In cities such as Santa Monica, Calif. and New Orleans, advocates are
pushing measures to raise wages for thousands of workers in private
companies unrelated to government. Opponents, who say living wages cost jobs
or push out unskilled workers, are increasingly taking the fight to state
capitals, asking legislators to keep cities from passing their own wage
laws. 

The movement, just like the concept, is amorphous. A living wage comes down
to whatever local governments decide it should be  from $6.75 an hour in
Milwaukee to $12.25 an hour in Santa Monica, effective next summer.

The living-wage campaign was born in 1994, the brainchild of labor advocates
and religious leaders in Baltimore. Concerned that some of the city's
working poor were relying on soup kitchens and homeless shelters, the group
persuaded council members to pass a law raising pay.

Other cities followed, despite opposition from businesses, with most of the
measures applying to people like school-bus monitors, janitors, day-care
workers and home health aides, employed by private businesses that provide
services under government contracts.

Critics mount attack
Critics call the laws feel-good measures that only drive up costs for
businesses, leading them to cut jobs.

They cite research showing, for example, that raising wages for low-skilled
adults working in restaurants attracts higher-skilled teenagers who simply
displace the original employees.

"Who can be against the idea of helping people in need?" said John Doyle of
the Employment Policies Institute, a Washington, D.C., think tank strongly
opposed to living-wage laws. "But the method of helping people shouldn't be
to hurt the people you're trying to help."

Proponents, led by the Association of Community Organizations for Reform
Now, or ACORN, counter with their own volumes of research. They acknowledge
a very limited risk of job displacement but say that is far outweighed by
the lift in living standards for workers.

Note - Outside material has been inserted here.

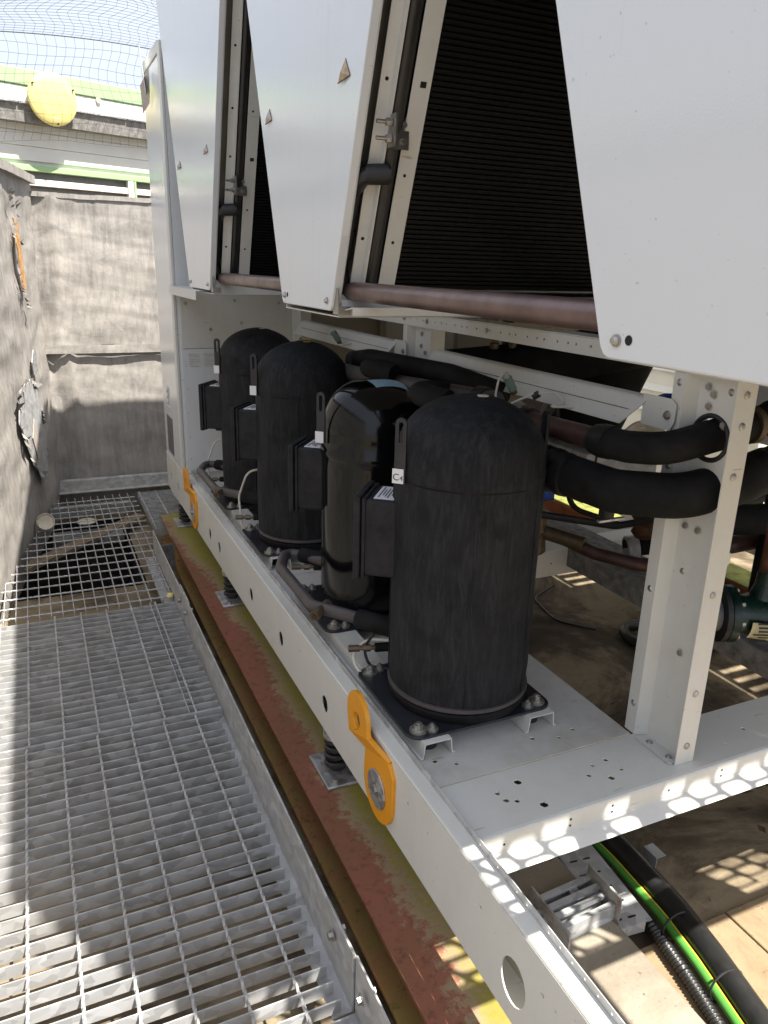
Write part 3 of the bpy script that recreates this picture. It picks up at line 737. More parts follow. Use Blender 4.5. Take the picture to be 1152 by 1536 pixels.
# ============================================================ CONDENSER MODULES
SL = .378; ZB, ZT = 1.305, 2.52
M['kraft'] = simple('dried_kraft_paper', (.42, .33, .22), .8, 0, .4, 90)
SAIL1 = ((2.90, 1.795, .045, .030), (3.42, 1.795, .05, .030))
SAIL2 = ((1.578, 1.792, .052, .040), (2.114, 1.785, .040, .034))
def yv(yb, z, s): return yb+s*SL*(z-ZB)
tube_me = {}
def module(label, yc_lo, yc_hi, near_vertical=None, coil=True, sails=()):
    """narrow-bottomed V module; yc_lo/yc_hi are the near and far bottom corners of its side panel"""
    o = thing('condenser_module', label, 'condenser module', (XR, (yc_lo+yc_hi)/2, ZB), group='V shaped condenser modules')
    def pan(x, dx, name):
        nlo = yv(yc_lo, ZT, -1) if near_vertical is None else near_vertical
        nb = yc_lo if near_vertical is None else near_vertical
        r = .012; out = [(nb+r, 0), (yc_hi-r, 0), (yc_hi-.003, .003), (yc_hi+SL*r, r), (yv(yc_hi, ZT, 1), ZT-ZB), (nlo, ZT-ZB), (nb-(SL*r if near_vertical is None else 0), r), (nb+.003, .003)]
        return part(name, MB().plate(out, [], ((x, 0, ZB), (0, 1, 0), (0, 0, 1)), dx), M['panel'], o, .003, seg=3)
    sp = pan(XR+.020, -.022, 'side_panel'); pan(XE-.03, -.022, 'side_panel')
    mm = MB()
    for y in (yc_lo+.022 if near_vertical is None else yc_hi-.30, yc_hi-.025):
        mm.cyl((XR-.0045, y, ZB+.022), (XR-.0022, y, ZB+.022), .0075, 16).lathe([(.0, -.005), (.004, -.0046), (.0062, -.001), (.0062, .0)], (XR-.0045, y, ZB+.022), 14, mat=Matrix.Rotation(R(90), 3, 'Y'))
    part('panel_bolt', mm, M['bolt'], sp)
    part('bolt_slot', MB().cyl((XR-.0027, yc_hi-.045, ZB+.024), (XR-.0024, yc_hi-.045, ZB+.024), .006, 10), M['dark_hole'], sp)
    for (py, pz, wy, hz_) in sails:                    # peeled stickers, dried brown, curling off the panel
        xs = XR-.0026
        part('peeled_sticker', MB().add([(xs, py, pz), (xs-.006, py+wy*.5, pz-hz_), (xs-.001, py-wy*.5, pz-hz_*.85), (xs-.010, py+wy*.05, pz-hz_*.6)], [(0, 2, 3), (0, 3, 1), (2, 1, 3)]), M['kraft'] if hz_ > .037 else M['felt'], sp)
        part('sticker_edge', MB().tube([(xs-.006, py+wy*.5, pz-hz_), (xs-.003, py, pz-hz_*.93), (xs-.001, py-wy*.5, pz-hz_*.85)], .0012, 5).tube([(xs-.001, py-wy*.5, pz-hz_*.85), (xs, py, pz)], .0008, 5), M['rusty_pipe'], sp)
    # base tray across the machine, under the V
    ya = yc_lo if near_vertical is None else near_vertical+.03
    if near_vertical is None: part('base_tray', MB().sheet([(XR+.012, ya+.01, ZB+.035), (XR+.012, ya-.012, ZB-.010), (XR+.012, yc_hi+.010, ZB-.010), (XR+.012, yc_hi-.01, ZB+.035)], (XE-XR-.06, 0, 0), .003), M['white'], o)
    if near_vertical is None: part('tray_bracket', MB().box(XR+.004, XR+.007, ya-.03, ya+.0, ZB-.006, ZB+.05).box(XR+.004, XR+.034, ya-.033, ya-.030, ZB-.006, ZB+.012), M['stainless'], o)
    # sloped coil faces
    for side, yb in ((-1, yc_lo), (1, yc_hi)):
        if side < 0 and near_vertical is not None: continue
        du = Vector((0, side*SL, 1)).normalized(); L = (ZT-ZB)/du.z; nn = Vector((0, side*du.z, -side*du.y*side)).normalized()
        nn = Vector((0, side, -SL)).normalized()      # outward from the V, downwards
        P0 = Vector((0, yb, ZB))
        def slab(xa, xb, ta, tb, ua=.03, ub=L, off=0): # box on the coil plane: x range, depth range below the plane, along-slope range
            c = P0+Vector(((xa+xb)/2, 0, 0))+du*((ua+ub)/2)-nn*((ta+tb)/2)
            return MB().obox(c, ((xb-xa)/2, 0, 0), du*((ub-ua)/2), nn*((tb-ta)/2))
        part('inner_sheet', slab(XR+.022, .705, .054, .057), M['stainless'], o)
        if side < 0: part('edge_flange', MB().obox(P0+Vector((XR+.007, 0, 0))+du*(L/2+.08)-nn*(.0), (.008, 0, 0), du*(L/2-.09), nn*.0015), M['panel'], o)
        part('coil_angle', slab(.664, .690, .018, .021, .06), M['white'], o); 
        part('coil_angle', slab(.688, .691, -.001, .018, .06), M['white'], o)
        part('frame_strip', slab(.725, .765, 0.0, .0025, .055), M['white'], o)
        part('frame_strip', slab(XE-.165, XE-.125, 0.0, .0025, .055), M['white'], o)
        mb = MB()
        for u in (.16, .30, .47, .62, .80, .98, 1.15):
            q = P0+du*u
            if int(u*100) % 2: mb.obox(q+Vector((.748, 0, 0))+nn*.0004, (.0065, 0, 0), du*.0055, nn*.0003)
            else: mb.cyl(q+Vector((.742, 0, 0)), q+Vector((.742, 0, 0))+nn*.0006, .0035, 10)
            mb.cyl(q+Vector((.677, 0, 0))-nn*.0178, q+Vector((.677, 0, 0))-nn*.0176, .004, 10)
        part('bolt_hole', mb, M['dark_hole'], o)
        hd = P0+Vector((.708, 0, 0))-nn*.0
        part('header_pipe', MB().cyl(hd-nn*.016+du*.06, hd-nn*.016+du*(L-.02), .0185, 20), M['cable_black'], o)
        if coil and side < 0:
            c = part('coil', slab(.7655, XE-.166, .012, .03, .05), M['fin'], o)
            n = int((L-.1)/.0104)
            if 'm' not in tube_me:
                tube_me['m'] = MB().obox((0, 0, 0), ((XE-.166-.7655)/2-.002, 0, 0), (0, .0034, 0), (0, 0, .005)).mesh('coil_tube', M['tubes'])
            for i in range(n):
                q = P0+Vector(((.7655+XE-.166)/2, 0, 0))+du*(.06+i*.0104)-nn*.0085
                t = put('coil_tube', tube_me['m'], c, q)
                t.rotation_euler = (math.atan2(du.z, du.y), 0, 0)
        else:
            part('coil', slab(.7655, XE-.166, .004, .03, .05), M['fin'], o)
    return o
module('far condenser module with white tapered side panel beside the tall control cabinet', 2.953, 3.349, sails=SAIL1)
module('middle condenser module, white tapered panel with a brown peeled sticker near its top', 1.659, 2.026, sails=SAIL2)
module('nearest condenser module with the big white panel filling the upper right', .47, .732, near_vertical=.47, sails=())
part('side_sheet', MB().box(XE-.027, XE-.024, .5, 3.80, ZB+.01, ZT-.05), M['panel'], thing('side_sun_block', 'added white sheet on the unseen far side, blocking sun between the condenser modules', 'screen', (XE-.03, 2, ZB)))  # added on the unseen side to stop sun coming through the module gaps
fd = thing('fan_deck', 'flat white fan deck closing the top of the condenser modules', 'fan deck', (XR, 2, ZT))
part('deck_sheet', MB().box(XR+.03, XE-.03, .47, 3.82, ZT-.045, ZT+.012), M['panel'], fd, .004)
for i, (x, y) in enumerate(((1.2, 1.2), (2.34, 1.2), (1.2, 2.3), (2.34, 2.3), (1.2, 3.3), (2.34, 3.3))):
    part('fan_ring', MB().lathe([(.40, .061), (.40, .19), (.39, .19), (.39, .061)], (x, y, ZT-.048), 40), M['white'], fd)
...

"Even as our country is doing better and better and becoming more
productive, low-wage workers are not seeing the benefits," said Jen Kern,
who directs ACORN's living-wage efforts.

In Santa Monica, City Council members this spring mandated higher pay for
workers in hotels, restaurants and other businesses in a ritzy beachfront
district popular with tourists. Business owners rail against the measure,
saying it will double their labor costs.

The law is limited to establishments with $5 million or more in annual
sales, so the owners of the P.F. Chang's and Ocean Avenue Seafood eateries
say they'll cut back on business hours and workers to come in under the
threshold. Sears intimated it might close its store in the district if
forced to raise pay.

"It's such a dramatic increase that businesses that are labor intensive,
they just can't possibly do it. They can't survive," said Tom Larmore, a
lawyer and spokesman for an alliance of businesses seeking to overturn the
measure in a ballot referendum.

In New Orleans, voters will be asked this winter to decide on a new city
minimum wage covering every worker.

Businesses are responding by asking state governments to restrict or ban
such initiatives. 

In Oregon, after five cities passed living-wage measures, the state's
restaurant association lobbied legislators to stem the tide. The result was
a law, signed this month, restricting cities from mandating wages at
privately owned businesses unless the company receives a tax credit or
direct government subsidy.

A measure under consideration in Michigan would simply outlaw municipalities
from setting their own pay scales.

'Function of the market'
"If an employer could pay you a higher wage, they would," said state Rep.
Andrew Richner, the bill's sponsor. "It's a function of the market. The
problem is if government gets in there and tells you what the wages should
be." 

Workers covered by such laws say that's exactly what government should be
doing. 

The way Chicago home health aide Diane Cunningham sees it, she and her
coworkers are saving money by keeping ailing senior citizens out of nursing
homes. Decent pay is a fair tradeoff, she says.

"It made a big difference for me because I was able to get me a home," said
Cunningham, whose pay rose from $5.65 an hour to $7.60 when the city passed
a living-wage law. "But it wasn't easy and it still isn't easy."